Brecht’s worker/history poem is an invitation for the reader to reimagine history: instead of the mainstream top-down version, with the systemic exploitations, iniquities, dissemblings and silences of the power relationship it represents, to imagine it from the bottom-up, to recognise and realise the labour and productivity and creativity of the anonymous mass, the common people, the source of the ‘greatness’ and ‘achievement’ traditionally attributed to a few at the top. With this Brechtian imaginative leap the fabric of historical narrative is rent, facilitating the development and growth of alternative narratives and possibilities. For the reality is that the uncredited anonymous mass, the common people, has never been totally docile, quiescent, co-operative, tame, unquestioning, compliant, unchallenging, and the past abounds with examples and instances of critiques, resistance, uprisings, rebellions from below, indeed  a profundity of examples, successful and/or otherwise, where atomised individuals have rejected atomisation and found/built/created common purpose and unity and come together in movement and made history together.

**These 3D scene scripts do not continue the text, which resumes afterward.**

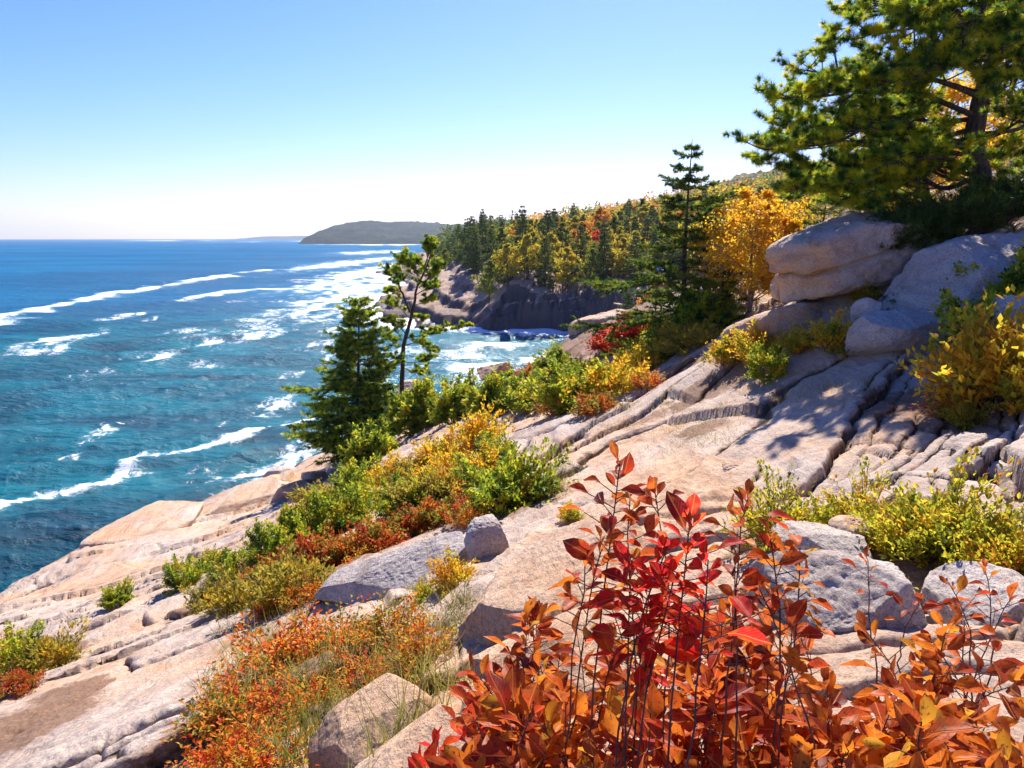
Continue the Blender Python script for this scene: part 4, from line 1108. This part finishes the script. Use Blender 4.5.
for a in [('bayfar',385,436,56,"dense green bush between the dark spruce and bent pine"),
 ('bayfar',420,428,56,"dense green bush straight below the bent pine"),
 ('bayfar',458,420,50,"dense green bush right of the bent pine's trunk"),
 ('bayfar',490,414,44,"lower green bush near the pink cove boulder"),
 ('bayfar',370,462,50,"darker green bush at the right foot of the dark spruce"),
 ('bayfar',510,400,34,"small green bush touching the pink cove boulder")]:
    put(*a, wide=1.1, group=GT)
put('dwarf', 703, 338, 66, "small rounded green pine bush beside the tall spruce")
GY = 'yellow shrubs among the upper slabs'
for a in [('gold',728,362,38,"yellow shrub under the small rounded pine bush"),
 ('gold',760,362,46,"golden shrub left of the sloping slab"),
 ('gold',800,352,34,"thin golden shrub at the lower edge of the sloping slab"),
 ('gold',832,348,44,"yellow shrub with a red leaf before the narrow shaded stone"),
 ('bay',768,378,36,"low green shrub hanging over the big pale slab"),
 ('olive',866,300,24,"small green tuft shrub between the layered boulder and grey boulder"),
 ('juniper',895,306,20,"dark low juniper wedged under the grey boulder's left side"),
 ('olive',852,352,24,"small olive shrub under the narrow shaded stone")]:
    put(*a, group=GY)
GR = 'bushes at the right edge'
for a in [('gold',985,402,112,"big golden yellow bush at the right edge"),
 ('gold',1018,398,118,"golden bush cut by the right edge, with a red leaf cluster"),
 ('huck',955,412,44,"rusty orange shrub left of the big golden bush"),
 ('bay',1000,352,92,"green bush above the golden bushes at the right edge"),
 ('bay',1022,310,84,"leafy green bush at the right edge beside the grey boulder"),
 ('olive',965,425,34,"brown twiggy shrub under the big golden bush")]:
    put(*a, group=GR)
GJ = 'junipers over the grey boulder'
def putw(kind_, px, py, Y, hpx, label, wide, group):
    pr = PROTO[kind_][used.get(kind_, 0) % len(PROTO[kind_])]; used[kind_] = used.get(kind_, 0) + 1
    c = P(px, py, Y); s = hpx * Y / F / pr['h']
    return dup(pr, tuple(c), rs.uniform(0, 6), label, group, (s * wide, s * wide, s))
for a in [('juniper',888,250,14.8,34,"dark juniper spilling over the grey boulder's left end"),
 ('juniper',920,240,15,44,"dark green juniper on top of the grey boulder"),
 ('juniper',955,230,15.2,46,"dense juniper in front of the big pine's trunk"),
 ('juniper',995,218,15.4,44,"juniper right of the big pine's trunk"),
 ('juniper',1025,205,15.5,44,"juniper at the right edge under the pine")]:
    putw(*a, 1.0, GJ)

def make_broad(name, label, base, h, R, seed, mat, L, Wd, n_limb=9, tips=42, lpt=11, bark='birchbark', first=.25, group=None, tmpl='diamond', cat='tree'):
    r = np.random.default_rng(seed)
    t = thing(name, label, cat, base, 0, group)
    tb = Tubes(6); lv = Leaves(tmpl)
    for st in range(2 if h < 6 else 1):
        ang = r.uniform(0, 6.28); ln = np.array([math.cos(ang), math.sin(ang), 0]) * .12 * h * (st + .3)
        ks = np.linspace(0, 1, 9)[:, None]
        tr = ln * ks ** 1.3 + np.array([0, 0, h * .92]) * ks + r.normal(size=(9, 3)) * .012 * h * ks
        tb.add(tr, np.linspace(h * .016, .008, 9))
        for q in range(n_limb):
            k = first + (1 - first) * (q + r.uniform(0, .8)) / n_limb
            i = min(int(k * 8), 7); c = tr[i] + (tr[i + 1] - tr[i]) * (k * 8 - i)
            az = q * 2.4 + r.normal() * .3
            ll = R * (math.sin(min(1, (k - first) / (1 - first) * .75 + .32) * math.pi) * .9 + .12) * r.uniform(.7, 1.2)
            d = np.array([math.cos(az), math.sin(az), r.uniform(.35, .9)])
            tip = c + d / np.linalg.norm(d[:2]) * ll * np.array([1, 1, .8])
            br = bez(c, c + d * ll * .45 - [0, 0, .05 * ll], tip, 8); tb.add(br, np.linspace(h * .006, .004, 8))
            for s in range(tips // n_limb * 2):
                u = r.uniform(.25, 1.); j = min(int(u * 7), 6); p0 = br[j] + (br[j + 1] - br[j]) * (u * 7 - j)
                e = rvec(r, 1)[0]; e[2] = e[2] * .7 + .15
                l2 = ll * r.uniform(.25, .55)
                p1 = p0 + e * l2
                if s % 2 == 0: tb.add(np.array([p0, (p0 + p1) / 2, p1]), [.008, .006, .003])
                n = lpt; uu = r.uniform(.3, 1.1, n)[:, None]
                p = p0 + (p1 - p0) * uu + rvec(r, n) * r.uniform(0, .14, (n, 1)) * R * .7
                sz = r.uniform(.7, 1.25, n)
                lv.add(p, rvec(r, n) + e * .5 - np.array([0, 0, .3]), rvec(r, n) + [0, 0, .5], L * sz, Wd * sz)
    tb.build('trunk', M[bark], t); lv.build('crown', M[mat], t)
    return t
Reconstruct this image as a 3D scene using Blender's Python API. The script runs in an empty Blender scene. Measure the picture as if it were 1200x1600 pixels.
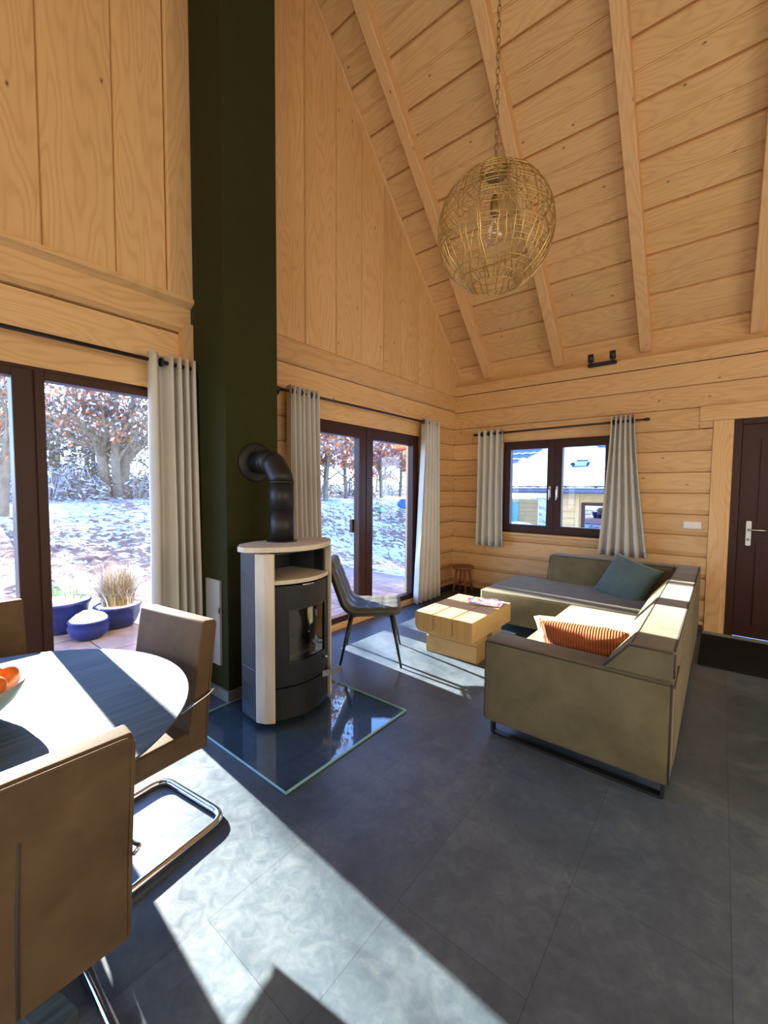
import bpy, math, random
from math import sin, cos, pi, radians, sqrt, tan, atan2
from mathutils import Vector, Matrix, noise, Euler
random.seed(7)
S = bpy.context.scene
COL = S.collection

# ------------------------------------------------------------------ camera
F, ROLL, PITCH, YAW = 655.798, -0.00726069, -0.05466442, 0.67676635
CAM = Vector((3.03008731, -5.37189219, 1.45))
fw = Vector((-sin(YAW)*cos(PITCH), cos(YAW)*cos(PITCH), sin(PITCH)))
rt = Vector((cos(YAW), sin(YAW), 0)); up = rt.cross(fw)
rt2 = rt*cos(ROLL) - up*sin(ROLL); up2 = rt*sin(ROLL) + up*cos(ROLL)
cd = bpy.data.cameras.new('camera'); cam = bpy.data.objects.new('camera', cd); COL.objects.link(cam)
cd.sensor_fit = 'VERTICAL'; cd.sensor_height = 36; cd.sensor_width = 27; cd.lens = F*36/1600
cd.clip_start = 0.02; cd.clip_end = 300
m = Matrix((rt2, up2, -fw)).transposed().to_4x4(); m.translation = CAM; cam.matrix_world = m
S.camera = cam

# ------------------------------------------------------------------ light, world, exposure
SUN_TAN = 0.352
SUN_W, SKY_W, FILL_W = 37.0, 3.5, 114.0
S.view_settings.view_transform = 'Standard'; S.view_settings.look = 'None'
S.view_settings.gamma = 1.0; S.view_settings.use_curve_mapping = False
S.view_settings.exposure = 0.45
sl = bpy.data.lights.new('sun', 'SUN'); so = bpy.data.objects.new('sun', sl); COL.objects.link(so)
sl.energy = SUN_W; sl.angle = radians(0.6); sl.color = (1.0, 0.95, 0.85)
sd = Vector((1, -0.055, -SUN_TAN)).normalized()
so.rotation_euler = sd.to_track_quat('-Z', 'Y').to_euler(); so.location = (-20, 1, 9)
W = bpy.data.worlds.new('sky'); S.world = W; W.use_nodes = True
nt = W.node_tree; nt.nodes.clear()
tc = nt.nodes.new('ShaderNodeTexCoord'); sx = nt.nodes.new('ShaderNodeSeparateXYZ')
cr = nt.nodes.new('ShaderNodeValToRGB'); bg = nt.nodes.new('ShaderNodeBackground'); wo = nt.nodes.new('ShaderNodeOutputWorld')
nt.links.new(tc.outputs['Generated'], sx.inputs[0]); nt.links.new(sx.outputs['Z'], cr.inputs[0])
nt.links.new(cr.outputs[0], bg.inputs[0]); nt.links.new(bg.outputs[0], wo.inputs[0])
cr.color_ramp.elements[0].position = 0.0; cr.color_ramp.elements[0].color = (1.3, 1.75, 2.5, 1)
cr.color_ramp.elements[1].position = 0.6; cr.color_ramp.elements[1].color = (0.20, 0.48, 1.35, 1)
e = cr.color_ramp.elements.new(0.22); e.color = (0.75, 1.25, 2.3, 1)
bg.inputs[1].default_value = SKY_W
def fill_lamp(name, loc, rot, sx_, sy_, power, color):
    l = bpy.data.lights.new(name, 'AREA'); l.shape = 'RECTANGLE'; l.size = sx_; l.size_y = sy_; l.energy = power; l.color = color
    o = bpy.data.objects.new(name, l); COL.objects.link(o); o.location = loc; o.rotation_euler = rot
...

It is in the interests of the top-down mainstream spinners of historical narratives to keep this alternative history hidden, badmouthed, obfuscated, and it is the role of the radical historian to reveal its extent, dimensions, diversity, richness, its successes and failures. In many ways the stories of the past we carry within our beings, embedded in our psyches and imaginations, no matter how accurately, how fragmentally, understood or misunderstood, help shape our understandings of the present, how we act or don’t act, and how we envisage the future. If we do not understand that individuals can have agency, that people have in the past shrugged off atomisation and come together in movement, then chances are we will not recognise our own agency in the present, and will possibly see the future, like my barber, cynically, alone, and without hope.

Simply, history does not need to overwhelm, and as Brecht concluded, once the imaginative leap is taken, what was top-down certainty is replaced with the uncertainties and challenges of many questions, and everything, including the future, is open and not set in stone.    

*This piece has benefitted from discussion with Terry Irving.